Unfortunatley not that Dave. I crewed for the opposition. One of my best friends is Eric Van Cleef, so it was his team. Until they changed the rules and made the qualifying driver start the car, we were on the pole or outside pole in every race over a 2 year period, and tied for most wins in '97, and won the championship in '96 with the NA car (before the TT car arrived to us the next year). We had both an NA and TT car, and they were both at all the races. Usually the NA car was a rental after '96, and was destroyed at Road Atlanta during '98 before the first turn, before the race started.
Funny thing is, most people have no idea how good these cars are. They're just like a big Miata, only no one usually believes it. Ballistic fast, easy to drive, unreal reliability (we never had to do anything other than routine maintenance), and super fun to drive on a road course. The first time I drove it, I was stunned, it was nothing like what I was used to racing at the time. The Supra was the only car in the field that had to weight more than stock (a couple of hundred pounds), have restrictions on turbo boost (less than stock pressures, and it was monitored), and have smaller wheels and tires than it left the factory with. It was still very competitive, and could flat out-out corner every car there. It's only real issue was it had to stop for fuel more often than every car except the RX7's, which were a lot more thirsty than the Supra even.
By contrast, the BMWs were allowed a VERY significant weight break, as were the RX7s, and the M3s got to run full euro specs, including a big cam change.
After the '98 season, the Supra was sold after Toyota quit supporting it due to its demise, and we volunteered to start Toyota's Nascar program and work with them to get the car through all the hoops nessecary to compete, which took about 2 years. We were the first ones to run a Toyota in Nascar, the Goody's Dash series, but that's another story.
As for Dave Shardt, an intersting observation from him. After '99 I believe, he switched to a Porsche, but always maintained the Toyota was much faster, especially in a straight line, but Porsche was a more responsive when he needed something. If something broke on the car, they would not only supply a new part, but find out why the part broke in the first place.
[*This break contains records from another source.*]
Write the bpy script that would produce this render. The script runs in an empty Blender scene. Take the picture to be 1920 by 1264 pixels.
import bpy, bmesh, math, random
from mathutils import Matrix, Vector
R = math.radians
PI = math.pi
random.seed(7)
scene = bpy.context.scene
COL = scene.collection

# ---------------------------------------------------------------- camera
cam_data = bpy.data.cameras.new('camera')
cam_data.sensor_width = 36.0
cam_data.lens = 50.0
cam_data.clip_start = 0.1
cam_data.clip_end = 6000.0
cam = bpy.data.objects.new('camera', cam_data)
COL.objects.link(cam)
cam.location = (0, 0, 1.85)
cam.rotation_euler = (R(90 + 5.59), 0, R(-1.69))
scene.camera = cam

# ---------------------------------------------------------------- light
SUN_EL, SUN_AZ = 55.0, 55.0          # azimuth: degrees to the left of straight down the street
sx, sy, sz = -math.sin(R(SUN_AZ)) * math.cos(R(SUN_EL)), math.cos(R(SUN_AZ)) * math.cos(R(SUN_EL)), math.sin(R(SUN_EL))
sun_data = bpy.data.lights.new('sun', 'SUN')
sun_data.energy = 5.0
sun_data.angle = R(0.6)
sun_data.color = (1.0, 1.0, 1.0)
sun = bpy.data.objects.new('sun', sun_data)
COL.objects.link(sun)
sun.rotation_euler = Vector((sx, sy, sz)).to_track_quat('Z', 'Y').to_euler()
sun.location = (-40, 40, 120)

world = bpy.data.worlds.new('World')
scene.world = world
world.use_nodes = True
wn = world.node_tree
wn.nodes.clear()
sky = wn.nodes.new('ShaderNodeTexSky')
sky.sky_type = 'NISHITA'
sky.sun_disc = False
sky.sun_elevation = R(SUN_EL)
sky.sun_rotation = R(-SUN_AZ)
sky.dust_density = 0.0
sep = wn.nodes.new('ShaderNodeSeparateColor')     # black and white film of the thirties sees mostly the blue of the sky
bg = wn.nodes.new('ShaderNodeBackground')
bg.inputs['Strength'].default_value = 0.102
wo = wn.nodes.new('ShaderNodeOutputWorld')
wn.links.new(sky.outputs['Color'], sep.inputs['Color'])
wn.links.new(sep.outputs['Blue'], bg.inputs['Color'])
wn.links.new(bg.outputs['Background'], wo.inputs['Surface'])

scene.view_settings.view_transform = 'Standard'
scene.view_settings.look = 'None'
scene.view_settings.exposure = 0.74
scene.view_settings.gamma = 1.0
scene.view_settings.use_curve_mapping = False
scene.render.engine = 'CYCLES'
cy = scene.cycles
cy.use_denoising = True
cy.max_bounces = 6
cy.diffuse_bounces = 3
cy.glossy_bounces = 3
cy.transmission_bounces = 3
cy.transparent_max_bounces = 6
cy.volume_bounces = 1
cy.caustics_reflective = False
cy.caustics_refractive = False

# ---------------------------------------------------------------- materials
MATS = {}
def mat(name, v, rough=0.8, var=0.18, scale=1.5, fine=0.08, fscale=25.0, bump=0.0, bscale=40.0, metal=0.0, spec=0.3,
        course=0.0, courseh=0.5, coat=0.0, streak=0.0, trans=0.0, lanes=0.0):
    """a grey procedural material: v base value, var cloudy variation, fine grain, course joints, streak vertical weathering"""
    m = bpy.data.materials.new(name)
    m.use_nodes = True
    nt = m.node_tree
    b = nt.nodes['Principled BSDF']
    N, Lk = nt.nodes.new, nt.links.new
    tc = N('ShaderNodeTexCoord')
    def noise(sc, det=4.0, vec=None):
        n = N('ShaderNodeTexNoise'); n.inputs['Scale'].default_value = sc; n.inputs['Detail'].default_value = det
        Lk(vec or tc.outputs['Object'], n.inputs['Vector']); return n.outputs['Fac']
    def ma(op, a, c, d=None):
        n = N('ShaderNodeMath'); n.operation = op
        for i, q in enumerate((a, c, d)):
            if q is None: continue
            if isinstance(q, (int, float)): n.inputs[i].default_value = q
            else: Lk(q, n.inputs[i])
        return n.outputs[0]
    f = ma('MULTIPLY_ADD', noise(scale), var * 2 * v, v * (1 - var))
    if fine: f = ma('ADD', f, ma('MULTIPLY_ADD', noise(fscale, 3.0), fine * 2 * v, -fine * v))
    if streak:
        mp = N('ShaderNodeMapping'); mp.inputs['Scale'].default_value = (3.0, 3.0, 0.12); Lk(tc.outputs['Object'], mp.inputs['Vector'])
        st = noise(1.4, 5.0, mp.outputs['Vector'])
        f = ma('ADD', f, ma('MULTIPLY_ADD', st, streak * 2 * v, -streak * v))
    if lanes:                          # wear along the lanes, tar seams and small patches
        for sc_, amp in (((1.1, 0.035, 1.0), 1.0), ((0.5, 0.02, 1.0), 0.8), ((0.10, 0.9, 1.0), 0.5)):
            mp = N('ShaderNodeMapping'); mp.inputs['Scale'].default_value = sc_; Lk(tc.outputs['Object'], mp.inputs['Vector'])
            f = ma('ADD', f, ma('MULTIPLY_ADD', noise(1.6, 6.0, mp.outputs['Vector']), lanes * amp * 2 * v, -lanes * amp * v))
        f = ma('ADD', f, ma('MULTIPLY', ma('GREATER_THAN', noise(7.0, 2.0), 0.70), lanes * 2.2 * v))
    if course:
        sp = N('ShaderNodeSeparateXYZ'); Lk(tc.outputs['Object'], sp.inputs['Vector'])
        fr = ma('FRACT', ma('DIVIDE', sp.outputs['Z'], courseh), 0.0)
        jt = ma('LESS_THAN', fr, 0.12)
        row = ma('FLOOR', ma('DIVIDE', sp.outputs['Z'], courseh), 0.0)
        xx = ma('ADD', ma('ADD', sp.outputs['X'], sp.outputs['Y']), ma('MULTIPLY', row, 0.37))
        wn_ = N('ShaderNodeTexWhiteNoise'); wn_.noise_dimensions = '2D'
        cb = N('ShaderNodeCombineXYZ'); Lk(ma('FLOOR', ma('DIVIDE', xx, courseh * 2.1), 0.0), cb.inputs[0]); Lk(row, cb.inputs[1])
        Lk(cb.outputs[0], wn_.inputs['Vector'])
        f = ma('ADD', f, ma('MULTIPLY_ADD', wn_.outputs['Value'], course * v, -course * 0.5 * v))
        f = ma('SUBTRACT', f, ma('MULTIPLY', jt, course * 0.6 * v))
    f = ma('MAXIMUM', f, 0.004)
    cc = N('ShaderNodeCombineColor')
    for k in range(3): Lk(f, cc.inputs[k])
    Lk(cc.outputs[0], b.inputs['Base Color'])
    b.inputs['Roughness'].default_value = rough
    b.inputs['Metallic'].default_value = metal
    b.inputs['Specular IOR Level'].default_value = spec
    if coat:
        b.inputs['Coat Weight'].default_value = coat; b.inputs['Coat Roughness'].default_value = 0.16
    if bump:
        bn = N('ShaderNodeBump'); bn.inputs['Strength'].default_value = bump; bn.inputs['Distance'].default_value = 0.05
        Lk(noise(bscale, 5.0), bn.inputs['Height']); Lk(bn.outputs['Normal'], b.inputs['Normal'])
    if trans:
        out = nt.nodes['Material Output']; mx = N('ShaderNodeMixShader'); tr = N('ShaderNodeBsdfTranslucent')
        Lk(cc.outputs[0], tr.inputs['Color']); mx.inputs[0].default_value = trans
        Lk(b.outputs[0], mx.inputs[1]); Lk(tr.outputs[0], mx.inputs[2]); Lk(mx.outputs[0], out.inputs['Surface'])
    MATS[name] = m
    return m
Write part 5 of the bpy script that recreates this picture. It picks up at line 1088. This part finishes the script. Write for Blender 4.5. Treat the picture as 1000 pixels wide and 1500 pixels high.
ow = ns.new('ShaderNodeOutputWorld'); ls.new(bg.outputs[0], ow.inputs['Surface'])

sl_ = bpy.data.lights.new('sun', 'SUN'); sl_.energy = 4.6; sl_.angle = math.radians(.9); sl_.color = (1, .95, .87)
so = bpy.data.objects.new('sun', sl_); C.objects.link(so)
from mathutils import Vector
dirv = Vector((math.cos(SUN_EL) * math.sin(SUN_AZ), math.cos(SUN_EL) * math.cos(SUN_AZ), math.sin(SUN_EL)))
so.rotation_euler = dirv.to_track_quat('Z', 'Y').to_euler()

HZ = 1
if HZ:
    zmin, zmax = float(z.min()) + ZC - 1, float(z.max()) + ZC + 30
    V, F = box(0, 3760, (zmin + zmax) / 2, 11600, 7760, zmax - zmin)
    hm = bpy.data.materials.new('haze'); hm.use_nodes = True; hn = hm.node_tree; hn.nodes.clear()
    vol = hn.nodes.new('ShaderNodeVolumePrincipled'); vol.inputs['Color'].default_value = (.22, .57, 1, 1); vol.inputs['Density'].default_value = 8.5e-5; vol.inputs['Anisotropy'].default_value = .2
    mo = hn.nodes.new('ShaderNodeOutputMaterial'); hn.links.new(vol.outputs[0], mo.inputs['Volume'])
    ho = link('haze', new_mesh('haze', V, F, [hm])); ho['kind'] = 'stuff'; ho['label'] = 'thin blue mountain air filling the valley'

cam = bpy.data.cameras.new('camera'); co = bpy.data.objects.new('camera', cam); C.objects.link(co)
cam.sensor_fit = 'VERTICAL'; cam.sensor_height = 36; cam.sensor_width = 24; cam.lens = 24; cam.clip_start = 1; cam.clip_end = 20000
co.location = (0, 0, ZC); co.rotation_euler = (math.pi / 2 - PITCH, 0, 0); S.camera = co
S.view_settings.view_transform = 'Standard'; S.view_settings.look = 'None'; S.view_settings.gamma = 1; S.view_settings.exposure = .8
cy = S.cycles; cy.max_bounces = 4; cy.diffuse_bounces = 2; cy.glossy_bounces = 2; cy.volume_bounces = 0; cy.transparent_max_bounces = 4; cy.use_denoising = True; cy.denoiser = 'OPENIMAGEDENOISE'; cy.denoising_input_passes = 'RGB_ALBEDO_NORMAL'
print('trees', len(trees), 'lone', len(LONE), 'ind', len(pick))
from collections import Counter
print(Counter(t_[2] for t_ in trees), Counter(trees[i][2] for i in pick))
As for Eric, after a couple of years off for family and business time, he's driving an RX8 this year in SCCA, but his last car was a NA Supra in T2. It's the old CART-PPG Pace car. I've been fortunate to drive it on numerous occasions, and it's simply a blast to drive. Just like the TT, you can do anything with it, use all the curbs, something you have to be careful in with something like an M3, and really just beat the crap out of it. Way fun.